Wednesday, August 19, 2009

Cat Flap

That the number of private houses around here with significant basements or even bunker complexes was next to zero, is one of those fixed assumptions that I have carried around with me for two decades.

Not so in the capital with all its weird gradients, but here in La Antigua underground levels would be expensive, inconvenient, rather pointless and perhaps even a little dangerous...surely?

So I was gobsmacked the other day when I witnessed an SUV passing through a big wooden gate and then down a steep ramp into a home that had clearly been constructed from subterranean first principles. We're not talking about a dusty old cellar here; the main entrance and all of the reception rooms appeared to be below ground level. ('Beneath a cliff,' said V) Indeed the windows in the exterior street wall may well have been a sham.

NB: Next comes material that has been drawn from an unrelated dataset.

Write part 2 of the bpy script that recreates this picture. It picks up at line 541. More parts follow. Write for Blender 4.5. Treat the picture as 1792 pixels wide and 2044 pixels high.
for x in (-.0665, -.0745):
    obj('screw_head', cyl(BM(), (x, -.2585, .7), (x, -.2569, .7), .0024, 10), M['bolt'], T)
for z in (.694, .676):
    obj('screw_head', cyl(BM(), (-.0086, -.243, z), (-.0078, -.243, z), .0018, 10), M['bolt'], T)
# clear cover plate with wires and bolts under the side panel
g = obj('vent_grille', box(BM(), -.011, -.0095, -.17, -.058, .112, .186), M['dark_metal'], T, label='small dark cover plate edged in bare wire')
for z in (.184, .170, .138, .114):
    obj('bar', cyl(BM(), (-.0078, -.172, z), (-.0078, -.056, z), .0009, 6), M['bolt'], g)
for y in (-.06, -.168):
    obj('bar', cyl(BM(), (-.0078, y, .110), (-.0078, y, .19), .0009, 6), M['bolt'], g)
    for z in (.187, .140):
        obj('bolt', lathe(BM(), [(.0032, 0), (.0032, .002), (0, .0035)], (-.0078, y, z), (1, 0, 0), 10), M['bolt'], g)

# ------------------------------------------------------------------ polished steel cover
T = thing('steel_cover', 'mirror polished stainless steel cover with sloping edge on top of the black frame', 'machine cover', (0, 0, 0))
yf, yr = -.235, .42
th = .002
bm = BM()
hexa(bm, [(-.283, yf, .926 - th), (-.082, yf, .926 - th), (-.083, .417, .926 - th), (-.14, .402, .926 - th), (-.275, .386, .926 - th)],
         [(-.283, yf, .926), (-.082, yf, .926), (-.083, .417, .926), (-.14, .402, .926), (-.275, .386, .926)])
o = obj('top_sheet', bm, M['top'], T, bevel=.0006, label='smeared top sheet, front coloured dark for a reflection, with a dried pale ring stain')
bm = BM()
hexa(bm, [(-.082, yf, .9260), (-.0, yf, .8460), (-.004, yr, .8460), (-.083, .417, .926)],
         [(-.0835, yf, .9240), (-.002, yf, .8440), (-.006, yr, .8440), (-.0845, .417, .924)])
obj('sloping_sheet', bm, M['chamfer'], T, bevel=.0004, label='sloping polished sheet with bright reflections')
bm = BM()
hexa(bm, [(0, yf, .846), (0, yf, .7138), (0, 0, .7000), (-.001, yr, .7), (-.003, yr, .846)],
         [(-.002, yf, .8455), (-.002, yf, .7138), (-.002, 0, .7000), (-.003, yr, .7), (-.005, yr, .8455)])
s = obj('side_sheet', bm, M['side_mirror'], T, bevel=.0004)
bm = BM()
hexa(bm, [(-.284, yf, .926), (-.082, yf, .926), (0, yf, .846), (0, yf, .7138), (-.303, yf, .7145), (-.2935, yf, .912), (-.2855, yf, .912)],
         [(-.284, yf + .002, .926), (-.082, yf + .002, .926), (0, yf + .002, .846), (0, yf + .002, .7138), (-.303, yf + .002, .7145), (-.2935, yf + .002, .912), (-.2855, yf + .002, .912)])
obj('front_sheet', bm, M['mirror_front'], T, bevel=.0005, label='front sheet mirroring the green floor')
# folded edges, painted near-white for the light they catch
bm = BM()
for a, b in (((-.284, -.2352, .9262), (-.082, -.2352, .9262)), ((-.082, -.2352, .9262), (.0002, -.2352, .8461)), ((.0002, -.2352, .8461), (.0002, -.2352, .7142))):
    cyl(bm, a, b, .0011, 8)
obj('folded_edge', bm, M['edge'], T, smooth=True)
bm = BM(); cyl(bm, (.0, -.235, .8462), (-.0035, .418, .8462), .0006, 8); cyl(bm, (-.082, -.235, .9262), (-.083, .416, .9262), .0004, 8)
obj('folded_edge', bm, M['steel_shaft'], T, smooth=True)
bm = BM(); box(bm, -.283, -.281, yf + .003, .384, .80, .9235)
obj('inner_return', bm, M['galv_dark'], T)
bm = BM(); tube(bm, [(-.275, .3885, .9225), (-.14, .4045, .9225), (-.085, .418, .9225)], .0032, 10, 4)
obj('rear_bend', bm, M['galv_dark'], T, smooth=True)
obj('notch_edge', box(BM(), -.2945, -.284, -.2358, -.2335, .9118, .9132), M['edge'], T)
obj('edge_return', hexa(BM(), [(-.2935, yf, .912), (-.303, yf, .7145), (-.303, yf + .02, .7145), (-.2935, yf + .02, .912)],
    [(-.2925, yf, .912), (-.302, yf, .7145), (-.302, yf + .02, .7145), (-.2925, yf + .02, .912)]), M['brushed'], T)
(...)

I wonder what the consejo make of bunkers? Do they disapprove of building down as much as they seem to of building up? The room I'm sitting in now — my third floor office — had to be architecturally disguised, or at least hidden behind the two-level facade, in order for us to secure their approval. (It might be worth mentioning at this point that someone told me recently that the Guatemalan state owns everything below ground level and everything above a certain height by default.)

Anyway, one assumption that is perhaps still worth hanging onto is that the traditional English distinction between one's neat little garden and the insulated interior world of one's castle, simply doesn't exist here in colonial-style architecture.

The other day my father helpfully suggested that we should install a cat flap. Tricky, I replied. Aside from the garage gate, we have 18 doors, exactly half of which act as a barrier between 'indoors' and 'outdoors', plus three full-length iron and glass balcony exits, which the cats would make use of given half a chance.

Last night as we walked the dogs, we once again touched on the idea of building a house on our other plot. If we do, it's going to be a lot more open plan, with fewer rooms...and doors.

At 7km from the centre, strict colonial adherence will be less of an issue. (V says her principal inspirations will be the work of César Manrique — especially the house at the Mirador del Rio — and the terraced layout of the Royal Observatory Garden in Greenwich.)